How the major indices reversed course

The Dow Jones Industrial Average 2 Minute (INDEXDJX:.DJI), which has recently had more consecutive record closing than any other major U.S. equity index, shed 77.80 points on Thursday to pull back 0.4% from its previous closing mark.

Until Thursday, the chart of the blue-chip index showed a string of 9-session gains and seven record closings in a row.

The S&P 500 (INDEXSP:.INX) followed the Dow trend, pulling back 0.4% after shedding 7.85 points to close the day at 2165.17. Airline and Energy sectors led the S&P 500 down in Thursday’s trading.

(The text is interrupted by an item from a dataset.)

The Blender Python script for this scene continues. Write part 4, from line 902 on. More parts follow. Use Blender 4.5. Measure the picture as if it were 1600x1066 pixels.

Southwest Airlines Co (NYSE:LUV) led the fallout in the Airline sector following its warning of slowing revenue growth because of heightened competition. Southwest shares retreated 11%, Delta Air Lines, Inc. (NYSE:DAL) shares declined 4.2% and United Continental Holdings Inc (NYSE:UAL) shares pulled back 3.4%.

The 2.2% drop in U.S. crude oil prices triggered a selloff in oil-related stocks in the U.S. and saw the energy sector in the S&P 500 decline, though only by 0.09%. Fresh fears are gripping investors as supply of refined crude oil products appears to be exceeding demand.

The tech-dominated NASDAQ Composite (INDEXNASDAQ:.IXIC) fell 0.3% after shedding 16.03 points to close at 5073.90.

No surprise

But the abrupt shift in the direction of U.S. equities during Thursday’s trading didn’t come as a major surprise to some traders and analysts. As much as the markets have been bullish in the post-Brexit period, a closer look at the corporate earnings and other economic indicators suggest that caution is still necessary.

Equity catalysts

Stocks have been gaining following a string of positive U.S. labor, retail and housing data. The rise of Teresa May to the position of British PM also calmed investor fears over the impact of the Brexit vote on global economies. But failures by the Bank of England and the European Central Bank this week to roll out additional easing measures immediately appeared to have disappointed some investors, triggering profit taking.